Sunday, May 02, 2010

A cut in Delhi, a Run in Ranchi

Byline by M J Akbar: A cut in Delhi, a run in Ranchi

A cut motion is moved in the Lok Sabha to wound the Congress alliance in Delhi and a BJP alliance a thousand miles away, in Ranchi, begins to bleed to death. Is there a rational connection between cause and consequence apart from the compulsions of an ageing politician suspected of more crimes than we can count without being a professional mathematician? If the story were only about the addictive duplicity of a drama-centric Shibu Soren, it might be worth a fleeting sneer, but not much comment. If the BJP has made its bed with Soren, then it can hardly afford to get hysterical at infidelity. Some politicians do not offer their souls at wholesale rates; they bargain for small pieces, a bit at a time, at rates negotiated by market value. If the price is occasionally set by police officers of the CBI, that is par for the course in an age of turbulent corruption. The great merit of the Congress is that its expertise in the use of power for the benefit of the party, whether through public policy or private pressure, is unmatched. When the BJP tried similar tactics, it fell on its face. Its nose is still in disrepair.

Cause and consequence may both be obscured by facts. The turmoil in Delhi, with the ruling alliance being hammered for corruption on a scale unprecedented in the history of the UPA, is not accidental. Very little happens by accident; and information is certainly never leaked inadvertently. There are political reasons why a spat between the look-alikes Shashi Tharoor and Lalit Modi blew up like an Iceland volcano, and spread a cloud of ash over the ruling alliance that has left the biggest of big boys wheezing and a number of small boys in self-pitying tears. The telephone tapping brouhaha that followed did not fall into the lap of journalists like nature’s gentle rain from heaven. The transcripts which exposed DMK’s A. Raja did not multiply by themselves, like excessively enthusiastic amoeba. Someone leaked that evidence, and it was not the hand of God. The fingerprints belonged to someone in Government.

The massive Raja scam, with heavily-lubricated PR agencies, semi-lubricated journalists, and triple-dealing corporations, could have been news more than a year ago. It was not. The general elections had not taken place, and the allies would have been foolish to injure each other before an election. On the face of it, the UPA victory of 2009 reinforced the status quo. In reality, it energised the momentum for equations of the second decade of the 21st century.
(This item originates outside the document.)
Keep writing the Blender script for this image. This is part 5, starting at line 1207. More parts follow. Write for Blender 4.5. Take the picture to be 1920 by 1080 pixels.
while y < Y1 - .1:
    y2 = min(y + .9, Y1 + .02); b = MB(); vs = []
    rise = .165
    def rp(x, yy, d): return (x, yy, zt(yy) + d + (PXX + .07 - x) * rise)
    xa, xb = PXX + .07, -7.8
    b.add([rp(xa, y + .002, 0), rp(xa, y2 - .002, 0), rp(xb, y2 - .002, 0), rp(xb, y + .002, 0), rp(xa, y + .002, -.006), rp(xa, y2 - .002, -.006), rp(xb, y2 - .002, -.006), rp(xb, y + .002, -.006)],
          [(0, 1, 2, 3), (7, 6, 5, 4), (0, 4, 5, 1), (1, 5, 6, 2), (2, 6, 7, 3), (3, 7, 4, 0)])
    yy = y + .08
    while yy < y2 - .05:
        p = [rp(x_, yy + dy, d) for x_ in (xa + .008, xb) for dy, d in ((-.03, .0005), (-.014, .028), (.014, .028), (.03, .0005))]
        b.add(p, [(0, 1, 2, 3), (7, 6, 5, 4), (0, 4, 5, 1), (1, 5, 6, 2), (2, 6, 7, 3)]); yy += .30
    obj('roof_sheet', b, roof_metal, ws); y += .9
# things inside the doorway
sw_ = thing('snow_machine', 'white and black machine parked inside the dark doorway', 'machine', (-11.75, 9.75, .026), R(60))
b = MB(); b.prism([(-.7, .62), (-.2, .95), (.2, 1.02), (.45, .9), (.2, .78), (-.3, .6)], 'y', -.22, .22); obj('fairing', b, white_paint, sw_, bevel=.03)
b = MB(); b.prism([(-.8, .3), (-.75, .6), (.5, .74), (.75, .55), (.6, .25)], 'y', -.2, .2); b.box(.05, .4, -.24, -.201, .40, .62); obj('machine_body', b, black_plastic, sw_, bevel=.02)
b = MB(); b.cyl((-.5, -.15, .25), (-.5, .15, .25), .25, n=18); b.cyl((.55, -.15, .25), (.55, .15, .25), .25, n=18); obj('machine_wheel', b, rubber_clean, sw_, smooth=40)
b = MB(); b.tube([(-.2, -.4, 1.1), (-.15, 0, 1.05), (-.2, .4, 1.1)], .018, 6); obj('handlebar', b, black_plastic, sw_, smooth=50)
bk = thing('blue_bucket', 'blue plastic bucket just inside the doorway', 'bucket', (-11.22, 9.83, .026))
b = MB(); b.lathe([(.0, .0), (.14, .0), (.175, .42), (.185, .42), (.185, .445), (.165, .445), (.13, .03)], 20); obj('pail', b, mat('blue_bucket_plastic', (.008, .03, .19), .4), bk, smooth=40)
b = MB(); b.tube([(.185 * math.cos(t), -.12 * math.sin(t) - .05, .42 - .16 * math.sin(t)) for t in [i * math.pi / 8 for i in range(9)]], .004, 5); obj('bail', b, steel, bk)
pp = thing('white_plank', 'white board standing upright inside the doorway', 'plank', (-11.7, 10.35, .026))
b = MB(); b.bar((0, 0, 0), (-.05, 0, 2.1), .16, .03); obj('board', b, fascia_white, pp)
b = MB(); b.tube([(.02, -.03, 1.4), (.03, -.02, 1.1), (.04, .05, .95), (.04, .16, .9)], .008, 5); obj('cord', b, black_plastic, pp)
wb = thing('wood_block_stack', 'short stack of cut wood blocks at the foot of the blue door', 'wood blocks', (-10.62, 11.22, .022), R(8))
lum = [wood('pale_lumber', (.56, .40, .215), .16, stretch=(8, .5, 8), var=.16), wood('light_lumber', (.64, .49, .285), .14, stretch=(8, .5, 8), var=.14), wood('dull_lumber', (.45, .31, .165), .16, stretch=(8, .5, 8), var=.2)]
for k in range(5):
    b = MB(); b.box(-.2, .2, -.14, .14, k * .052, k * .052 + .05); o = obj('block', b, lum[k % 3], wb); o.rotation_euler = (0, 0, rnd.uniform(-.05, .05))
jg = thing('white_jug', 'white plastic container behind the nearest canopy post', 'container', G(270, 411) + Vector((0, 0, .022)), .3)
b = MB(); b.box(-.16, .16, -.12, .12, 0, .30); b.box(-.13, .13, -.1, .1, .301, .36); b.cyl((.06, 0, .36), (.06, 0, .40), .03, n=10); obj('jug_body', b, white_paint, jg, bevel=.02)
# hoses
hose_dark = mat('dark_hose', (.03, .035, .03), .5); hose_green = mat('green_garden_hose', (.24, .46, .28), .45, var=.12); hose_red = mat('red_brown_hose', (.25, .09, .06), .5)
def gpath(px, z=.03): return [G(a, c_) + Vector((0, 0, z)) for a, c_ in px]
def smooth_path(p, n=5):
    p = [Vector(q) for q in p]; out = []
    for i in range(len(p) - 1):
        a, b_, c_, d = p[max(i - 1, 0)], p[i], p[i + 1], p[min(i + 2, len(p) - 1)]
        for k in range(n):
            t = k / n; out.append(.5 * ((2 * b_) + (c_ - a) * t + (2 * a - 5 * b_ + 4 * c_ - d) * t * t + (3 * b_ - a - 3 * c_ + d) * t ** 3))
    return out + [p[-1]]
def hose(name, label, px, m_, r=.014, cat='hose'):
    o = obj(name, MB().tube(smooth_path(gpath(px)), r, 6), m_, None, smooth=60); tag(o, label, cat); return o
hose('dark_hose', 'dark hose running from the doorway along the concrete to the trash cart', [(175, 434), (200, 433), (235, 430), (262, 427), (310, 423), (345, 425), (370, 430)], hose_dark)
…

The first decade began with the NDA victory under Atal Behari Vajpayee. Those ten years were stable precisely because of multi-party partnerships. Every member of the group was allotted a relevant share of the cake, inducing comfort. The NDA was so comfortable that it became complacent, and was punished. Both the Congress and the BJP are aware, even if they do not find it expedient to say so, that the next stage in the evolution of Indian democracy will be the gradual elimination of the smaller parties, many of whom are making themselves irrelevant, either because of their inflexible attitude to leadership or because the issues that brought them into power have outlived their utility.

The paradox can be cruel: the DMK movement, for instance, has lost its dynamic hold on Tamil affections precisely because it has succeeded in its caste-empowerment agenda. It has ruled, in one form or the other, since 1967. A new generation awaits a new agenda, and there is no sign of it. DMK leaders have no idea what to do next, except repeat squalid and vicious wars of succession that went out of fashion in the 18th century. If that is the story of the apex, then the leaders on the rung just below are busy looting with a voracious and inexhaustible appetite. Who can blame the Congress for hoping that it can replace the DMK? The squeeze has begun through an exposure of sleaze. Such exposure played a crucial part in the decimation of Lalu Yadav in Bihar. Lalu did not believe he was being sliced in a pincer; neither does the DMK. It will find out when it is too late.

It is equally obvious that the Congress is not entirely unhappy over the tribulations of Sharad Pawar; Maharashtra is another large state where it can bid for sole supremacy. Once again, the spillage of sleaze on a partner’s reputation does not hurt the Congress, but creates space that it can capture when time creates the opportunity. This is not a drama of continual thunder and lightning; it is a play dominated by long periods of silence, interspersed by occasional bouts of decisive intervention. So stories will rattle through media only to disappear, and then reappear when the optimal moment arrives.

The BJP has begun to realise the futility of allies that take more than they offer. If it wants to return to the spotlight, it must reconstruct; and the architecture of reconstruction cannot be left to the fringe. We will see a gradual but inevitable effort to expand by the Congress and BJP, and in doing so they will disturb the patterns of the last ten years. There will be patches in the new quilts as well, but far less patchwork.